The Fourth DCA agreed in part. The Fourth DCA held that the trial court was allowed to deny our client her fees for her failure to accept the settlement offer because under Rosen v. Rosen, 696 So. 2d 697 (Fla. 1997), a trial court is allowed to consider settlement offers and the results obtained by a party in making an award of fees under section 61.16, Florida Statutes (2009). However, the Fourth DCA found that the former husband had no “need” to support a statutory award of fees to him, and that our client’s conduct in refusing the settlement offer did not rise to the level of vexatious or bad faith conduct sufficient to support an award against her under the court’s inherent authority to prevent such conduct.
The Fourth DCA reversed the award of fees to the former husband. This favorable result would allow our client to obtain the fees she was awarded for work prior to her rejection of the settlement offer, free of the setoff resulting from the award to the former husband. However, the former husband then filed a motion for rehearing, rehearing en banc, and certification of conflict. The former husband asked the Fourth DCA to revisit its decision on the grounds that the decision conflicted with decisions from the Florida Supreme Court and other Florida district courts of appeal.
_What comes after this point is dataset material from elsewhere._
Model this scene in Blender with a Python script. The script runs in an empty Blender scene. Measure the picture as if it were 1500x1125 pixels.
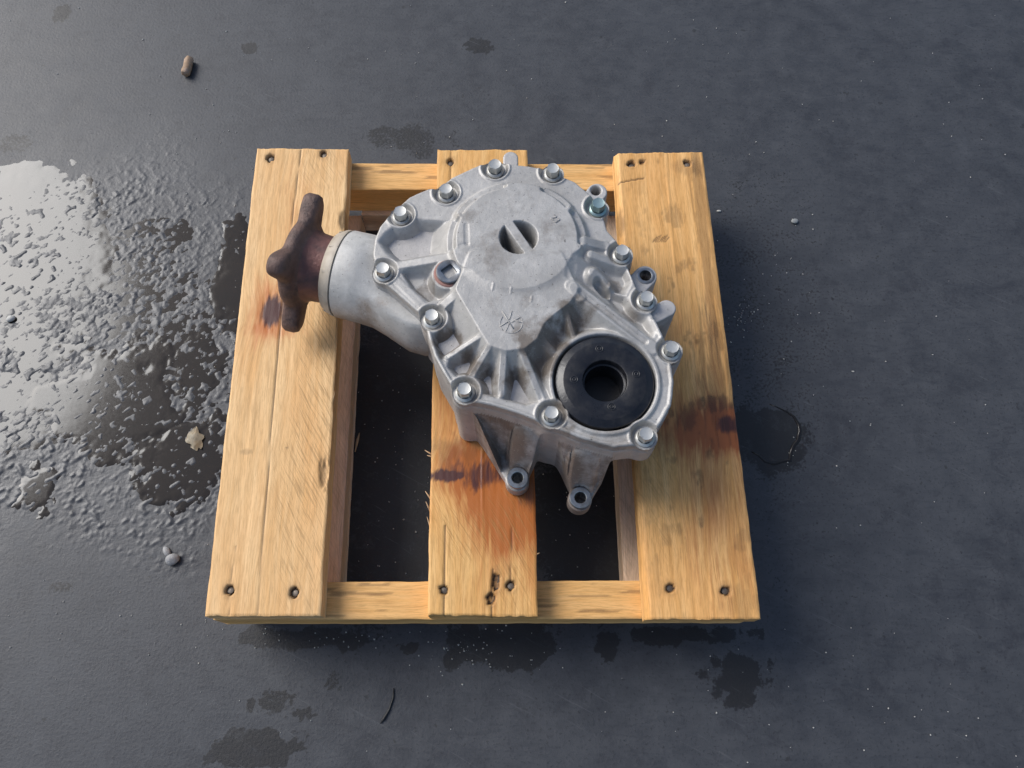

We opposed the former husband’s motions. We argued that the Fourth DCA’s decision in this case did not conflict with any of its previous decisions. Furthermore, while we acknowledged some general conflict between the Fourth DCA’s decision in this case and decisions from other district courts of appeal, we argued that the conflict would not change the result in this case due to the Fourth DCA’s holding that our client’s conduct did not amount to bad faith or vexatious litigation. On June 5, 2012, the Fourth DCA denied the former husband’s motions, and we successfully preserved our client’s appellate win in the Fourth DCA.